A Secret Sisterhood: The Literary Friendships of Jane Austen, Charlotte Brontë, George Eliot and Virginia Woolf
By Emily Midorikawa and Emma Claire Sweeney. (Houghton Mifflin Harcourt, 336 pages, $27.)
We picture them writing alone in their sitting rooms, but those famous female authors were not as isolated as their biographies made them seem.
A pair of emerging authors fleshes out the friendships that helped propel Jane Austen, Charlotte Brontë, George Eliot, Harriet Beecher Stowe and Virginia Woolf.
For Austen there was a playwriting governess, Anne Sharp. For Charlotte Brontë, there was a feisty friend, Mary Taylor. George Eliot and Harriet Beecher Stowe, the most famous female authors of their day, compared notes across the ocean. For Virginia Woolf, there was Katherine Mansfield, a full-service friend/foe/muse.
These relationships weren't all sweetness. They were fraught with the frustrations facing women of their days, with a little competition — and perhaps jealousy — thrown in.

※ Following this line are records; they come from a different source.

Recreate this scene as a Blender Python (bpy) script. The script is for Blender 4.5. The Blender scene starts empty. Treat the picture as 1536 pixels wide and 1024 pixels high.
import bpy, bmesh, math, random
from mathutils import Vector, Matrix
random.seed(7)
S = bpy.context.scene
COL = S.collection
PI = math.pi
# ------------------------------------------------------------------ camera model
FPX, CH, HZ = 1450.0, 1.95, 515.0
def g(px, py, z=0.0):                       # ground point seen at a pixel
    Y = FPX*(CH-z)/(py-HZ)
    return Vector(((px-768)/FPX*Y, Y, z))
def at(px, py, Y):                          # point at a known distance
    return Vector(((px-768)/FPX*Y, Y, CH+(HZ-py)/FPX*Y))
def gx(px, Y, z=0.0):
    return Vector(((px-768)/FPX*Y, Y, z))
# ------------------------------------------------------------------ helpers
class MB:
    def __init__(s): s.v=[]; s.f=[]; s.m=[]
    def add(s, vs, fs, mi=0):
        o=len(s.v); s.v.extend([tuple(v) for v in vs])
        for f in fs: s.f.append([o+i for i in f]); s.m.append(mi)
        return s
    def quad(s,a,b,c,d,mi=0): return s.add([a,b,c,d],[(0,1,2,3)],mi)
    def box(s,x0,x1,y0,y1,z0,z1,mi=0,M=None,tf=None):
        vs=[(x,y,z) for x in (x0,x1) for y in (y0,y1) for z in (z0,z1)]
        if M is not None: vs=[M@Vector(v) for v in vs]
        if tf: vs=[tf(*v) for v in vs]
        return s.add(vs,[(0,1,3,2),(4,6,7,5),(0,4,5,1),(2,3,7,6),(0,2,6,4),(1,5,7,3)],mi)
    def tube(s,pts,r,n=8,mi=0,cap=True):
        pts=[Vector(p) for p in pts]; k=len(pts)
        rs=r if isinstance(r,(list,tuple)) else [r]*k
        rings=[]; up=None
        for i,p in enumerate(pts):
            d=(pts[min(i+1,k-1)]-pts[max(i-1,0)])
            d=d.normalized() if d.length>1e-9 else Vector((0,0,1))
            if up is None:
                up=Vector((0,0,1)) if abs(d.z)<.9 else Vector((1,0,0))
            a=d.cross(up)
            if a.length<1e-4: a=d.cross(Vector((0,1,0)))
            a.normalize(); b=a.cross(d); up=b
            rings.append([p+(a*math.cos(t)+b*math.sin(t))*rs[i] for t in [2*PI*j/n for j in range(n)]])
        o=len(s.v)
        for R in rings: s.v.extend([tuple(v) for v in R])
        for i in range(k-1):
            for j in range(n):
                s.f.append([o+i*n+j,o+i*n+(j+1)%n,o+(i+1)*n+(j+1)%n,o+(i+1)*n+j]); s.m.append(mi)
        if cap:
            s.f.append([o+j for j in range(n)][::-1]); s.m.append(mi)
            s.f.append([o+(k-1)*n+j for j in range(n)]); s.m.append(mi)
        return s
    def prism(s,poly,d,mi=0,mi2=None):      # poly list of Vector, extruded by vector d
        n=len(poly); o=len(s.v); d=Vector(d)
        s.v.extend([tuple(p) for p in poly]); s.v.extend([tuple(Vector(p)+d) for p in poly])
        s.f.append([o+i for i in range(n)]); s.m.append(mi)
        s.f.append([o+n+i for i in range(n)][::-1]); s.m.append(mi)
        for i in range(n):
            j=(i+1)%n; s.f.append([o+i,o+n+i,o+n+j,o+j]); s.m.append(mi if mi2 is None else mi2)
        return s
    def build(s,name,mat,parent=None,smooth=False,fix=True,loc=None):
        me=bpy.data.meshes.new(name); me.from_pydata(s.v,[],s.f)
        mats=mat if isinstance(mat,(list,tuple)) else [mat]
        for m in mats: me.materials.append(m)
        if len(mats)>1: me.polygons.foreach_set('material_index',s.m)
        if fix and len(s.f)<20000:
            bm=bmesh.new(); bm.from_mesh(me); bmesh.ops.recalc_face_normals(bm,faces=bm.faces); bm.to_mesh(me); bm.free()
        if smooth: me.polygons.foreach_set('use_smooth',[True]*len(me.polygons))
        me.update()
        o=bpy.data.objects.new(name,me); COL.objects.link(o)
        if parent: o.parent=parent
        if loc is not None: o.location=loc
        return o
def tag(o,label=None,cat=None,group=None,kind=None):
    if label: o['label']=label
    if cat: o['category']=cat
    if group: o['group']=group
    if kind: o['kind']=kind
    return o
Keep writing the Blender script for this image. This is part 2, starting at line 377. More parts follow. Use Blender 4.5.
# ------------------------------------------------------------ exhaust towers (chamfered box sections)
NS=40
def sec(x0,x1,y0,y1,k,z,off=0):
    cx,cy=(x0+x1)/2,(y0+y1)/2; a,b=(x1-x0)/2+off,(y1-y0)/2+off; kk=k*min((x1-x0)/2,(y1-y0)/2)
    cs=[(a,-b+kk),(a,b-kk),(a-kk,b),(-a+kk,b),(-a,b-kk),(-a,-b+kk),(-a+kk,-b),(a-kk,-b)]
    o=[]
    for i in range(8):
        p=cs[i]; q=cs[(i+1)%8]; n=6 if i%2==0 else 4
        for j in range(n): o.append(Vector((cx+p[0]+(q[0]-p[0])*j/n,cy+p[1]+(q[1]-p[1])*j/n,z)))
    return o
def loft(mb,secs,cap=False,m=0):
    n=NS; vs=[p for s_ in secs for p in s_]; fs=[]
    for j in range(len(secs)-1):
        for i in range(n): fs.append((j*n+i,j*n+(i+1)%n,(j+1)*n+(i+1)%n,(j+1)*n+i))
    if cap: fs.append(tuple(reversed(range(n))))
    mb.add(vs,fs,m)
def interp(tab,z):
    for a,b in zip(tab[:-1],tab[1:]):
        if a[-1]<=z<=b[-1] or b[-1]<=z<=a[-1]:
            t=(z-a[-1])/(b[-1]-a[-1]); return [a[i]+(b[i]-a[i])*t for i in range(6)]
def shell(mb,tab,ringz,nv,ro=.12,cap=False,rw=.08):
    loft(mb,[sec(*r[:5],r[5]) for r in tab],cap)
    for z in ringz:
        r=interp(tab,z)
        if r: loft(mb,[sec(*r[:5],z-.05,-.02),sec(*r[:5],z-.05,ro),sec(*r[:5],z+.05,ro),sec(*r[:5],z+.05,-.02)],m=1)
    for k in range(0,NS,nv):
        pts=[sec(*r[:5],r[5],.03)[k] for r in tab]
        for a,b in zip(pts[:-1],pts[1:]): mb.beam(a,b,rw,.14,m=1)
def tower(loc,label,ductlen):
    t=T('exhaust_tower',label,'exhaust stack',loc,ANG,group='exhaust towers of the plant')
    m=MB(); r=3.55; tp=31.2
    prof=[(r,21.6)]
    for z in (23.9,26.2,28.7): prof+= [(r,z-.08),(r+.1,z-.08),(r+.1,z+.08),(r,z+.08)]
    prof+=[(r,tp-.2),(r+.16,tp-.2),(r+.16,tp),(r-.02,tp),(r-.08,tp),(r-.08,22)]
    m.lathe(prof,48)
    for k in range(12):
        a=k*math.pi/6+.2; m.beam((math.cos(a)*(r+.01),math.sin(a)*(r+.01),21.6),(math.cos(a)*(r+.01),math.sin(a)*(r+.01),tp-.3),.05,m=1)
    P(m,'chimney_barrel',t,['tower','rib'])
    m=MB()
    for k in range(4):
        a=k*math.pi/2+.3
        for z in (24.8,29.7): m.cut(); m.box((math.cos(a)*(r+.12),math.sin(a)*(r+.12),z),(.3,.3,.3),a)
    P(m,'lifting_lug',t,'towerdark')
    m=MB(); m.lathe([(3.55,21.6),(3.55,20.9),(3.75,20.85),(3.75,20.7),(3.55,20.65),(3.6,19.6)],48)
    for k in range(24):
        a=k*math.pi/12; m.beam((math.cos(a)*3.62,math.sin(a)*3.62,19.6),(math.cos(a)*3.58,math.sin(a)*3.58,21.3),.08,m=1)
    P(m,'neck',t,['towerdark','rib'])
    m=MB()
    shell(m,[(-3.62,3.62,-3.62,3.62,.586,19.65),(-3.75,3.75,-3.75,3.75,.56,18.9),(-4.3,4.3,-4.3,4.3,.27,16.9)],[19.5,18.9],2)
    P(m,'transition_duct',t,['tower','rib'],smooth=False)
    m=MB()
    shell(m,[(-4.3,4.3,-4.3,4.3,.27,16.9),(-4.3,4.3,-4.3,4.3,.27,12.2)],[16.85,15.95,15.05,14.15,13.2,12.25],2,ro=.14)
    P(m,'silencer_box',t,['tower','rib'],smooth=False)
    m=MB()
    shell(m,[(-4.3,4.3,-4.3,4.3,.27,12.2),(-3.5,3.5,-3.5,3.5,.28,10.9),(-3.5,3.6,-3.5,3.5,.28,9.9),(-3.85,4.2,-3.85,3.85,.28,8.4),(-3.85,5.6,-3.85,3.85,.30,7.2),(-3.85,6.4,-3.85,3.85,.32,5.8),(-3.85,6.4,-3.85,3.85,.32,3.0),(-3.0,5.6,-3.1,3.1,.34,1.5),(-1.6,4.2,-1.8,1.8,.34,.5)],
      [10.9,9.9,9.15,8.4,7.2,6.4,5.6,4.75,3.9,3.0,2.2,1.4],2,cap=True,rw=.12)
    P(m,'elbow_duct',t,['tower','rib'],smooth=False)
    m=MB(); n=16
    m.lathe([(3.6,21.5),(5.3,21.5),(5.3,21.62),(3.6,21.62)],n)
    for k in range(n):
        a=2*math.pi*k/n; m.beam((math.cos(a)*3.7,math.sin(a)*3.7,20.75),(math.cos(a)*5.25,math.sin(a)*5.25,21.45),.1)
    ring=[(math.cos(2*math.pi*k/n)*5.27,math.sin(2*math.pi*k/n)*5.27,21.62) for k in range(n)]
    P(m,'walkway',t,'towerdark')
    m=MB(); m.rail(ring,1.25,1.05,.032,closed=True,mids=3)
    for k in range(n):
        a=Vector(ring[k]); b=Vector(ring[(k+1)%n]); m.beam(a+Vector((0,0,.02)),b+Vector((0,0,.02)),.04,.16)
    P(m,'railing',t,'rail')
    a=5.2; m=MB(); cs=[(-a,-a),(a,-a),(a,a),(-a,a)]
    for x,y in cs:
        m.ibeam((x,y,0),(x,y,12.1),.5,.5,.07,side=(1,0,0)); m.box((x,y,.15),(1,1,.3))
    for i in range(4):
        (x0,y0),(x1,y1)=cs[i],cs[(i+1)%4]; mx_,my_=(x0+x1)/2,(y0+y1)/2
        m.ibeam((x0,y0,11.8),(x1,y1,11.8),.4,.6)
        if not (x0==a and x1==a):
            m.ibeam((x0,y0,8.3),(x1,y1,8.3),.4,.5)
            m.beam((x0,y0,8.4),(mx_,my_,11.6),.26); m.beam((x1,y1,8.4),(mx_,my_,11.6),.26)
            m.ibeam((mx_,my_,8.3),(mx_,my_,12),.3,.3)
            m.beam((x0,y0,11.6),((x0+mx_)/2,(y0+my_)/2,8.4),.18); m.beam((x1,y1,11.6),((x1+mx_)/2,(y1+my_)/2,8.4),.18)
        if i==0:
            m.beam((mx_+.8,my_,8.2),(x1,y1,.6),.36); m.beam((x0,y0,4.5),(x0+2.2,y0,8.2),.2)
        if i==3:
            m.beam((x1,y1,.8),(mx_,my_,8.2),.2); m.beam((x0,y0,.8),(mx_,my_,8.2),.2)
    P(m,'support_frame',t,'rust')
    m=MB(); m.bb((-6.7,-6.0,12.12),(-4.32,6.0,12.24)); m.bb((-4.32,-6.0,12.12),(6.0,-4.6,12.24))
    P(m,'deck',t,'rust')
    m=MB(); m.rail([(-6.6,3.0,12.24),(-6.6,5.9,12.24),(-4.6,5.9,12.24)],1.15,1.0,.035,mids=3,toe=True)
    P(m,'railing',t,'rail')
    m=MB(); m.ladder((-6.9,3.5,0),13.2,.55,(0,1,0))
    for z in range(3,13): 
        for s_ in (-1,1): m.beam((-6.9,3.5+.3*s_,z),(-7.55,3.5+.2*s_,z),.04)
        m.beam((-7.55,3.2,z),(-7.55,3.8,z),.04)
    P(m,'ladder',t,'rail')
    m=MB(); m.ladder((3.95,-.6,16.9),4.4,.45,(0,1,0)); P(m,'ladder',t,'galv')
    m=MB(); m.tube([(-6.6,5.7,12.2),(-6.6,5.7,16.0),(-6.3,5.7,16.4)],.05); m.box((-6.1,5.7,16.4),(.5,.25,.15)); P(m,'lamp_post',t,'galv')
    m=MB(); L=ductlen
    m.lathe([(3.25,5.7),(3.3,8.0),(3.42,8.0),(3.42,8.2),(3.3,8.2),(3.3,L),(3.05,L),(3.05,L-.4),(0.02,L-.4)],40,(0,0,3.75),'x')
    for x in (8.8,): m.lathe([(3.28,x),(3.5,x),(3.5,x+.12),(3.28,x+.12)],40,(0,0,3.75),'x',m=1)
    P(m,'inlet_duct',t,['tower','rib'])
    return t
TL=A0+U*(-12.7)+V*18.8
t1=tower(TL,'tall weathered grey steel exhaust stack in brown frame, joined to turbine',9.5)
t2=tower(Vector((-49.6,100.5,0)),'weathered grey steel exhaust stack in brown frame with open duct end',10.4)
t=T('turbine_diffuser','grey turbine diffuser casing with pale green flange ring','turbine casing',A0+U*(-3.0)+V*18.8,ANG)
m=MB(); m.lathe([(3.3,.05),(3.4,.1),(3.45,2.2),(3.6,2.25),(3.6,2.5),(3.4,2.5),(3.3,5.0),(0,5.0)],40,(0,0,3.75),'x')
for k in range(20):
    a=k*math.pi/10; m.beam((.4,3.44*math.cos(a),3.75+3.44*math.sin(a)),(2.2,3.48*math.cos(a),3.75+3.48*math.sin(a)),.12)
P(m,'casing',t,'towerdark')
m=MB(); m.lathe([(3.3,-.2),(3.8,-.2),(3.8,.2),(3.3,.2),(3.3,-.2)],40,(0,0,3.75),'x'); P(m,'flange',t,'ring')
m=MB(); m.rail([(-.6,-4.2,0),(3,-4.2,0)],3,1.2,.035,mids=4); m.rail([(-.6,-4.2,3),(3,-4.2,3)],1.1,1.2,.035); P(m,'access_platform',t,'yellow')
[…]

For Austen and Brontë, the authors combed the scant surviving records for evidence, and some imagination was required to fill gaps. For Eliot and Woolf, they pored over letters from them and articles about them — and interpretations that they want to set straight. The typical Woolf/Mansfield narrative dwells too much on their moments of friction, they argue.
The result is a window into the role that literary colleagues played in the work of these women, and an intriguing study of the interplay between inspiration and envy.